--- Required work ---
Give back the full listing verbatim, apart from its images.

--- Data extract ---
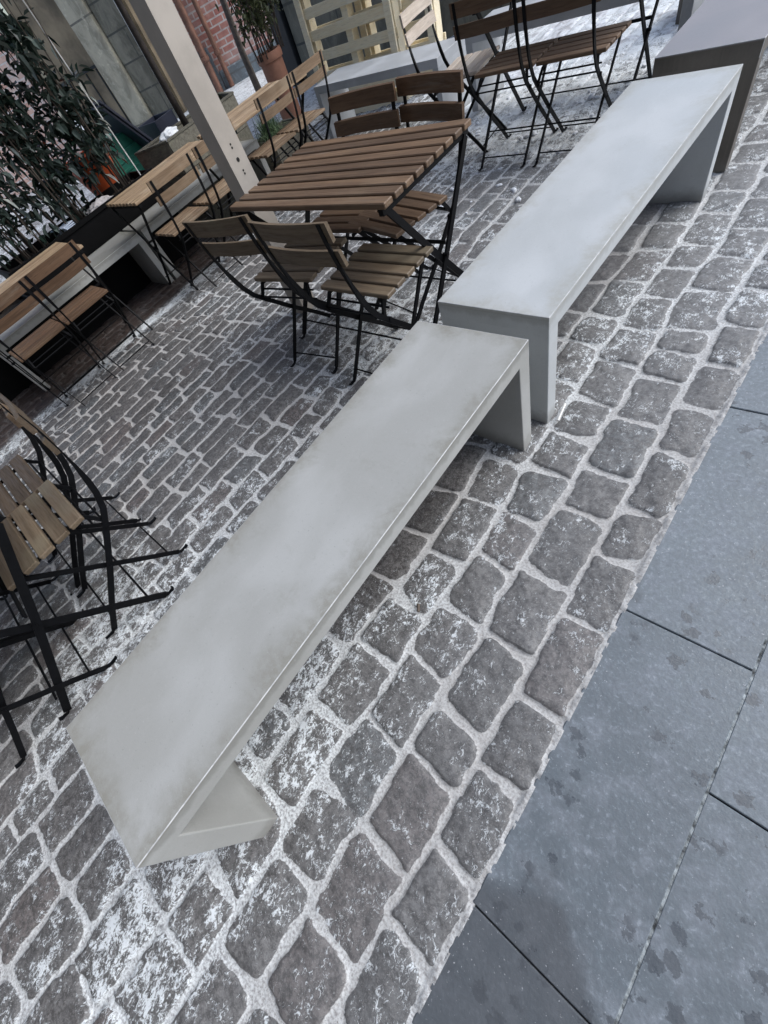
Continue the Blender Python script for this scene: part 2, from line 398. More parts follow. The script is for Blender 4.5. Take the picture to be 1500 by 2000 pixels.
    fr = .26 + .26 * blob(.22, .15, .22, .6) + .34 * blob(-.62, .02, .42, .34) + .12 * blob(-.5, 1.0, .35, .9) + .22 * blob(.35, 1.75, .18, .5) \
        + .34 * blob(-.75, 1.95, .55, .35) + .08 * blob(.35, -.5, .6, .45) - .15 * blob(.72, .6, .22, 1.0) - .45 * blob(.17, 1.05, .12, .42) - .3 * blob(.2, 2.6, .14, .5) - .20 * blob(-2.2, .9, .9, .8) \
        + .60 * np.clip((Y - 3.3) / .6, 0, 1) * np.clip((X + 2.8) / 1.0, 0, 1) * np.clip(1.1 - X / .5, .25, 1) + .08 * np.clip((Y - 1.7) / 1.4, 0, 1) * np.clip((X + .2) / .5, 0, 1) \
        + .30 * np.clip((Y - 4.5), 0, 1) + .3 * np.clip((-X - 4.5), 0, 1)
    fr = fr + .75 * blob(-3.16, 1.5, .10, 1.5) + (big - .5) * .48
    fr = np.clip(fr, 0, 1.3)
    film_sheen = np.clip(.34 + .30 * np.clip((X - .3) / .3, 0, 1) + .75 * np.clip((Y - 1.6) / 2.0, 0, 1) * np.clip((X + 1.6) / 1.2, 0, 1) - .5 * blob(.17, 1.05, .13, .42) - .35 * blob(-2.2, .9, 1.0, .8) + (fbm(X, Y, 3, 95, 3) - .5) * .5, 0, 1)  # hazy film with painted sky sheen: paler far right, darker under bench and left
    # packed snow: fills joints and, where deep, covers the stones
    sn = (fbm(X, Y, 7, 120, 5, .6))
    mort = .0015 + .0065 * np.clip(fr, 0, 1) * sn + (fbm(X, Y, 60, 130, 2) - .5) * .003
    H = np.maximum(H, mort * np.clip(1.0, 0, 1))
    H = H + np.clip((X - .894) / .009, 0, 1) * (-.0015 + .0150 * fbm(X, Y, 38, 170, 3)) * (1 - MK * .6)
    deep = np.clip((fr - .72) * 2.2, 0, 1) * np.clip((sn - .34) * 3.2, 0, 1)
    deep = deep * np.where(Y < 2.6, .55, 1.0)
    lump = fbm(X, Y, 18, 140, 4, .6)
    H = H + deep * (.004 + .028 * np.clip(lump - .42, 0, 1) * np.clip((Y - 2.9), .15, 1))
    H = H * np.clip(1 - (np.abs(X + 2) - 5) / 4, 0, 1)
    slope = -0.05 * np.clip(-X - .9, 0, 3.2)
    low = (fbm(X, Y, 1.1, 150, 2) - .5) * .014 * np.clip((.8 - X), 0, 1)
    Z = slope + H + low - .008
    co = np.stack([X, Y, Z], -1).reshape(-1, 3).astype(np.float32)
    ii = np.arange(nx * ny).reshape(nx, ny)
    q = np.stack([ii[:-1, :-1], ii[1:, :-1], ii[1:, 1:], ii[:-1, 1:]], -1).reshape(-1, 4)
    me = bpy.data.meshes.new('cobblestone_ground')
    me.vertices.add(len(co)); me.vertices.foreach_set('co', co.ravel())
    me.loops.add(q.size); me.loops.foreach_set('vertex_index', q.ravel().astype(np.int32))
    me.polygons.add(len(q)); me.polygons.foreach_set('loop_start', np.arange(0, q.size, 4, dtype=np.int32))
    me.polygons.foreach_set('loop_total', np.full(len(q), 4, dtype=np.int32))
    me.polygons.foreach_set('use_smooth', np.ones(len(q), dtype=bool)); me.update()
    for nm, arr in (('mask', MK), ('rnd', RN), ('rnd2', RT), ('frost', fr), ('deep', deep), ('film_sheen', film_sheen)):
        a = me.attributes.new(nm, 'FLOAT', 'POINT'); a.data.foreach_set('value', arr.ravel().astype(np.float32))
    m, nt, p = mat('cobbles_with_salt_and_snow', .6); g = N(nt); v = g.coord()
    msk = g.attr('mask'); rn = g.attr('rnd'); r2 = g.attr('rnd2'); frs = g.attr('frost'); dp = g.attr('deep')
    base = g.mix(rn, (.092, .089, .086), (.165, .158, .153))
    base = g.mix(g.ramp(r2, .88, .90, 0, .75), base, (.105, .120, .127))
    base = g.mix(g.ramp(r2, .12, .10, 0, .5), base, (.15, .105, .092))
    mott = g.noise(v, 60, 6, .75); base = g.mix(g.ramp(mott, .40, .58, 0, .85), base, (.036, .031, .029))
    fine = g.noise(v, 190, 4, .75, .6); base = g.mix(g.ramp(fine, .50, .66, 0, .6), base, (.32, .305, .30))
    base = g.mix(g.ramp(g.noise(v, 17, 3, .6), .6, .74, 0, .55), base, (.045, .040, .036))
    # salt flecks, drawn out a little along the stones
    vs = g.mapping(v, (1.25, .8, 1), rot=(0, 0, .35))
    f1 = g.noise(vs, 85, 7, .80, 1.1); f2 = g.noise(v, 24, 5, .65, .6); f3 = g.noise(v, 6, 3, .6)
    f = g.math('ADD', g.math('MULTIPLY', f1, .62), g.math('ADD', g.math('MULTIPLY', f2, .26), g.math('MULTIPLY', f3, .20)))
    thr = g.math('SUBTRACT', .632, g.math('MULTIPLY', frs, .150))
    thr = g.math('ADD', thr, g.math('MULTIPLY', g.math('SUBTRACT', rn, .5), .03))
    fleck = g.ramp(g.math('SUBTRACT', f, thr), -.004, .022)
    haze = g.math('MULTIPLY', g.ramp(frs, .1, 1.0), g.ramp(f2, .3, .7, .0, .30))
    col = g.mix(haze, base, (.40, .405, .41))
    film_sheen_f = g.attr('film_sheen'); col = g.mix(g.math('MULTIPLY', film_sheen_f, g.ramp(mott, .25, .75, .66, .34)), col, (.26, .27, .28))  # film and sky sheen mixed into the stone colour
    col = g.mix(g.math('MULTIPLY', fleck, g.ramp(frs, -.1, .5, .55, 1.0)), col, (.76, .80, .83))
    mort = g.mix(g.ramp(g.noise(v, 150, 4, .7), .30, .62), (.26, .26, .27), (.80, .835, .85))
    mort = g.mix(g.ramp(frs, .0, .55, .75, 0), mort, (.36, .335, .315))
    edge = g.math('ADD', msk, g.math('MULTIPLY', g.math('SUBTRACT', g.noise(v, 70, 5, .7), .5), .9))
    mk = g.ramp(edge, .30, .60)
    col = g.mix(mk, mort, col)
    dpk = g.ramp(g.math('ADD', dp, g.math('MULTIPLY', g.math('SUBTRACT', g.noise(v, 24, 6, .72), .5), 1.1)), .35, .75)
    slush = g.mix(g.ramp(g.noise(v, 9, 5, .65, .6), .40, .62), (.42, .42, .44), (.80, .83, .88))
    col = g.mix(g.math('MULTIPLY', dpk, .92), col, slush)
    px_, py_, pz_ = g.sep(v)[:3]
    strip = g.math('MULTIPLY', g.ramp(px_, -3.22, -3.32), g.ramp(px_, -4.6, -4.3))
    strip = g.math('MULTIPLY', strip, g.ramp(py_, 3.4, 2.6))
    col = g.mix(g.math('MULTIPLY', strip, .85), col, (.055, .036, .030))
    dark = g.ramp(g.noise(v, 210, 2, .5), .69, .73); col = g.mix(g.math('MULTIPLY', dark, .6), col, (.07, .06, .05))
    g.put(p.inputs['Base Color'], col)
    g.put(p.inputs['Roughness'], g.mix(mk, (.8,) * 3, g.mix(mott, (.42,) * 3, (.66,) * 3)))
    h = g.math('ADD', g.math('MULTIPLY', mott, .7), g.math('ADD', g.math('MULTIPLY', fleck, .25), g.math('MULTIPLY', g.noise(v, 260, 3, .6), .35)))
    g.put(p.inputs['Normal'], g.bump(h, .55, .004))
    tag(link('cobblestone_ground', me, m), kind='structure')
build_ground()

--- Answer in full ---
Continue the Blender Python script for this scene: part 2, from line 398. More parts follow. The script is for Blender 4.5. Take the picture to be 1500 by 2000 pixels.
    fr = .26 + .26 * blob(.22, .15, .22, .6) + .34 * blob(-.62, .02, .42, .34) + .12 * blob(-.5, 1.0, .35, .9) + .22 * blob(.35, 1.75, .18, .5) \
        + .34 * blob(-.75, 1.95, .55, .35) + .08 * blob(.35, -.5, .6, .45) - .15 * blob(.72, .6, .22, 1.0) - .45 * blob(.17, 1.05, .12, .42) - .3 * blob(.2, 2.6, .14, .5) - .20 * blob(-2.2, .9, .9, .8) \
        + .60 * np.clip((Y - 3.3) / .6, 0, 1) * np.clip((X + 2.8) / 1.0, 0, 1) * np.clip(1.1 - X / .5, .25, 1) + .08 * np.clip((Y - 1.7) / 1.4, 0, 1) * np.clip((X + .2) / .5, 0, 1) \
        + .30 * np.clip((Y - 4.5), 0, 1) + .3 * np.clip((-X - 4.5), 0, 1)
    fr = fr + .75 * blob(-3.16, 1.5, .10, 1.5) + (big - .5) * .48
    fr = np.clip(fr, 0, 1.3)
    film_sheen = np.clip(.34 + .30 * np.clip((X - .3) / .3, 0, 1) + .75 * np.clip((Y - 1.6) / 2.0, 0, 1) * np.clip((X + 1.6) / 1.2, 0, 1) - .5 * blob(.17, 1.05, .13, .42) - .35 * blob(-2.2, .9, 1.0, .8) + (fbm(X, Y, 3, 95, 3) - .5) * .5, 0, 1)  # hazy film with painted sky sheen: paler far right, darker under bench and left
    # packed snow: fills joints and, where deep, covers the stones
    sn = (fbm(X, Y, 7, 120, 5, .6))
    mort = .0015 + .0065 * np.clip(fr, 0, 1) * sn + (fbm(X, Y, 60, 130, 2) - .5) * .003
    H = np.maximum(H, mort * np.clip(1.0, 0, 1))
    H = H + np.clip((X - .894) / .009, 0, 1) * (-.0015 + .0150 * fbm(X, Y, 38, 170, 3)) * (1 - MK * .6)
    deep = np.clip((fr - .72) * 2.2, 0, 1) * np.clip((sn - .34) * 3.2, 0, 1)
    deep = deep * np.where(Y < 2.6, .55, 1.0)
    lump = fbm(X, Y, 18, 140, 4, .6)
    H = H + deep * (.004 + .028 * np.clip(lump - .42, 0, 1) * np.clip((Y - 2.9), .15, 1))
    H = H * np.clip(1 - (np.abs(X + 2) - 5) / 4, 0, 1)
    slope = -0.05 * np.clip(-X - .9, 0, 3.2)
    low = (fbm(X, Y, 1.1, 150, 2) - .5) * .014 * np.clip((.8 - X), 0, 1)
    Z = slope + H + low - .008
    co = np.stack([X, Y, Z], -1).reshape(-1, 3).astype(np.float32)
    ii = np.arange(nx * ny).reshape(nx, ny)
    q = np.stack([ii[:-1, :-1], ii[1:, :-1], ii[1:, 1:], ii[:-1, 1:]], -1).reshape(-1, 4)
    me = bpy.data.meshes.new('cobblestone_ground')
    me.vertices.add(len(co)); me.vertices.foreach_set('co', co.ravel())
    me.loops.add(q.size); me.loops.foreach_set('vertex_index', q.ravel().astype(np.int32))
    me.polygons.add(len(q)); me.polygons.foreach_set('loop_start', np.arange(0, q.size, 4, dtype=np.int32))
    me.polygons.foreach_set('loop_total', np.full(len(q), 4, dtype=np.int32))
    me.polygons.foreach_set('use_smooth', np.ones(len(q), dtype=bool)); me.update()
    for nm, arr in (('mask', MK), ('rnd', RN), ('rnd2', RT), ('frost', fr), ('deep', deep), ('film_sheen', film_sheen)):
        a = me.attributes.new(nm, 'FLOAT', 'POINT'); a.data.foreach_set('value', arr.ravel().astype(np.float32))
    m, nt, p = mat('cobbles_with_salt_and_snow', .6); g = N(nt); v = g.coord()
    msk = g.attr('mask'); rn = g.attr('rnd'); r2 = g.attr('rnd2'); frs = g.attr('frost'); dp = g.attr('deep')
    base = g.mix(rn, (.092, .089, .086), (.165, .158, .153))
    base = g.mix(g.ramp(r2, .88, .90, 0, .75), base, (.105, .120, .127))
    base = g.mix(g.ramp(r2, .12, .10, 0, .5), base, (.15, .105, .092))
    mott = g.noise(v, 60, 6, .75); base = g.mix(g.ramp(mott, .40, .58, 0, .85), base, (.036, .031, .029))
    fine = g.noise(v, 190, 4, .75, .6); base = g.mix(g.ramp(fine, .50, .66, 0, .6), base, (.32, .305, .30))
    base = g.mix(g.ramp(g.noise(v, 17, 3, .6), .6, .74, 0, .55), base, (.045, .040, .036))
    # salt flecks, drawn out a little along the stones
    vs = g.mapping(v, (1.25, .8, 1), rot=(0, 0, .35))
    f1 = g.noise(vs, 85, 7, .80, 1.1); f2 = g.noise(v, 24, 5, .65, .6); f3 = g.noise(v, 6, 3, .6)
    f = g.math('ADD', g.math('MULTIPLY', f1, .62), g.math('ADD', g.math('MULTIPLY', f2, .26), g.math('MULTIPLY', f3, .20)))
    thr = g.math('SUBTRACT', .632, g.math('MULTIPLY', frs, .150))
    thr = g.math('ADD', thr, g.math('MULTIPLY', g.math('SUBTRACT', rn, .5), .03))
    fleck = g.ramp(g.math('SUBTRACT', f, thr), -.004, .022)
    haze = g.math('MULTIPLY', g.ramp(frs, .1, 1.0), g.ramp(f2, .3, .7, .0, .30))
    col = g.mix(haze, base, (.40, .405, .41))
    film_sheen_f = g.attr('film_sheen'); col = g.mix(g.math('MULTIPLY', film_sheen_f, g.ramp(mott, .25, .75, .66, .34)), col, (.26, .27, .28))  # film and sky sheen mixed into the stone colour
    col = g.mix(g.math('MULTIPLY', fleck, g.ramp(frs, -.1, .5, .55, 1.0)), col, (.76, .80, .83))
    mort = g.mix(g.ramp(g.noise(v, 150, 4, .7), .30, .62), (.26, .26, .27), (.80, .835, .85))
    mort = g.mix(g.ramp(frs, .0, .55, .75, 0), mort, (.36, .335, .315))
    edge = g.math('ADD', msk, g.math('MULTIPLY', g.math('SUBTRACT', g.noise(v, 70, 5, .7), .5), .9))
    mk = g.ramp(edge, .30, .60)
    col = g.mix(mk, mort, col)
    dpk = g.ramp(g.math('ADD', dp, g.math('MULTIPLY', g.math('SUBTRACT', g.noise(v, 24, 6, .72), .5), 1.1)), .35, .75)
    slush = g.mix(g.ramp(g.noise(v, 9, 5, .65, .6), .40, .62), (.42, .42, .44), (.80, .83, .88))
    col = g.mix(g.math('MULTIPLY', dpk, .92), col, slush)
    px_, py_, pz_ = g.sep(v)[:3]
    strip = g.math('MULTIPLY', g.ramp(px_, -3.22, -3.32), g.ramp(px_, -4.6, -4.3))
    strip = g.math('MULTIPLY', strip, g.ramp(py_, 3.4, 2.6))
    col = g.mix(g.math('MULTIPLY', strip, .85), col, (.055, .036, .030))
    dark = g.ramp(g.noise(v, 210, 2, .5), .69, .73); col = g.mix(g.math('MULTIPLY', dark, .6), col, (.07, .06, .05))
    g.put(p.inputs['Base Color'], col)
    g.put(p.inputs['Roughness'], g.mix(mk, (.8,) * 3, g.mix(mott, (.42,) * 3, (.66,) * 3)))
    h = g.math('ADD', g.math('MULTIPLY', mott, .7), g.math('ADD', g.math('MULTIPLY', fleck, .25), g.math('MULTIPLY', g.noise(v, 260, 3, .6), .35)))
    g.put(p.inputs['Normal'], g.bump(h, .55, .004))
    tag(link('cobblestone_ground', me, m), kind='structure')
build_ground()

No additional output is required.